巣籠もり生活のなか、自宅でコーヒーを楽しむ人が増えた。豆や抽出器具も売れている。ただ、焙煎(ばいせん)となると「難しい」イメージがつきまとい、尻込みする人が多い。本当にそうか。記者が試してみた。
コーヒー豆の焙煎は職人技で、素人にはハードルが高い。そんなイメージを持つ人もいるのではないか。
「そんなことはない」と断言するのは、都内と台湾に「珈琲(コーヒー)や」6店を展開するJINフードビジネスコンサルティング(東京・中野)代表の前田諭史さんだ。新中野本店や早稲田の店では、小型焙煎機での焙煎体験(実費は豆の代金のみ)を随時実施。手網を使う焙煎体験もイベントの際に開いている。「回数を重ねれば誰でも上達します」(前田さん)
手網なら自宅やキャンプで手軽に焙煎を楽しめる。直径20センチ程度の手網は1000円台~3000円台で買える。
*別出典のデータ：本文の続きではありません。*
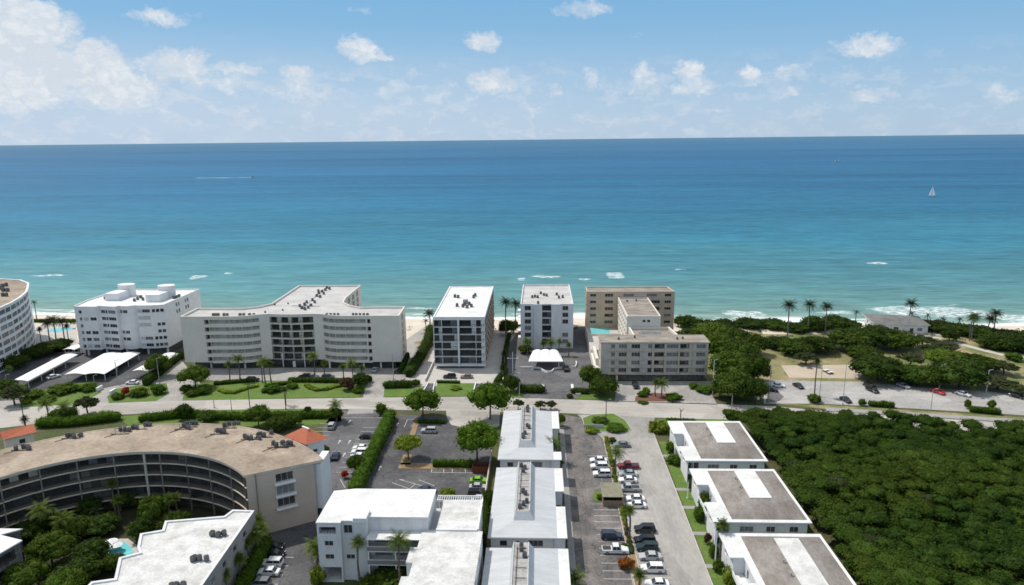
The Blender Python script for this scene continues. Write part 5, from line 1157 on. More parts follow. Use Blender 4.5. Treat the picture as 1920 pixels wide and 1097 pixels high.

ギンナン煎り用でもいい。
コーヒーは豆の種類、果実から豆を取り出す精製方法、焙煎度合いなど様々な要素の組み合わせで風味が変わる。基本的に浅い煎りだと酸味が立ち、煎りを深くすると苦みが勝ってくる。前田さんによれば「手網だと酸味よりも香ばしさの方が出しやすい」。
最初のポイントは豆選び。初心者には、苦みとコクがしっかり出るブラジルやコロンビアの豆が向いている。今回はやや大粒の「コロンビア クレオパトラ」の銘柄を使った。